Things We Lost In The Fire At Leicester City Art Gallery

By Chloé Titcomb | 27 March 2007
painting of two spotted mushrooms on a dark background

Lloyd Durling, Please Eat Us. © the artist

Chloé Titcomb went to look at art to make you re-evaluate the everyday at Leicester's City Gallery.

Things We Lost in the Fire, first shown at London’s Transition Gallery, has been adapted and presented in a new manner for The City Gallery in Leicester.

In the exhibition, running until April 14 2007, artist and curator Gordon Dalton presents works from six UK artists - Ruth Claxton, Gordon Dalton, Lloyd Durling, Mark Gubb, Merlin James and Cecile Johnson Soliz.

The exhibition’s title comes from an album by American rock band Low, as it reflects the themes of the exhibition, which includes loss and regret and the notion of ideals being abandoned.

The works focus upon the existence of everyday objects that we all take for granted and the re-creation of existing ideas rather than grand gestures or attempts to make broad statements.

photo of three shelves filled with white vases and candlesticks

Cecile Johnson Soliz, Vases for a Painter of Still Lives. © the artist

These themes are introduced with Mark Gubb’s Kick Out The Jams, an aural and visual examination of everyday culture. It combines the familiar and the ordinary combined with the unpredictable regeneration of old ideas.

Some of the highlights of the exhibition are Lloyd Durling’s ball-point pen drawings, including Untitled, We Want Young Blood, and Corpse Flower. At first glance they seem to depict ordinary scenes such as a house or plant life - however, subtle details make the viewer immediately reassess what they are seeing. For example, the mundane image of a house is given a new meaning when you see the fire inside it.

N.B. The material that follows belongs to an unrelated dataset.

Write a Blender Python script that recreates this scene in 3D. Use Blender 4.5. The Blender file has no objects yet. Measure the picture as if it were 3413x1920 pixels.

This and other destructive motifs evoke ideas of losing the things we take for granted - like the roof over our head - reinforcing the importance of all these everyday objects.

Cecile Johnson Soliz’s installation, Vases For a Painter of Still Lives, has a similar effect on the viewer. The collection of ceramic vases, each different in style, also encourages the viewer to reassess life’s ordinary objects. The effect of this display is a sense of the familiar in domestic, everyday objects but also the repetitious nature of a catalogue.

photo of a white ceramic statuette of a man with multicoloured stars coming out of his face

Ruth Claxton, Lands End. © the artist

Works by Merlin James such as A Small Block of Flats and A Building depict everyday scenes, as you might gather from their titles. These familiar sights are made to come to life using a variety of techniques, for example leaving sections unpainted or cutting holes in the canvas.

Placed at the centre of the exhibition room, which seems to reflect the artist’s personal interest in space, is Ruth Claxton’s Lands End. Ceramic ornamental figurines stand upon elevated platforms of circular acrylic or mirrors.

Claxton has modififed the figurines in a variety of ways to demonstrate the awkward gap between romantic ideals and everyday reality.

Through Things We Lost in the Fire, Gordon Dalton and the participating artists have created a thought provoking experience, encouraging the viewer to re-examine mundane reality and the commonplace.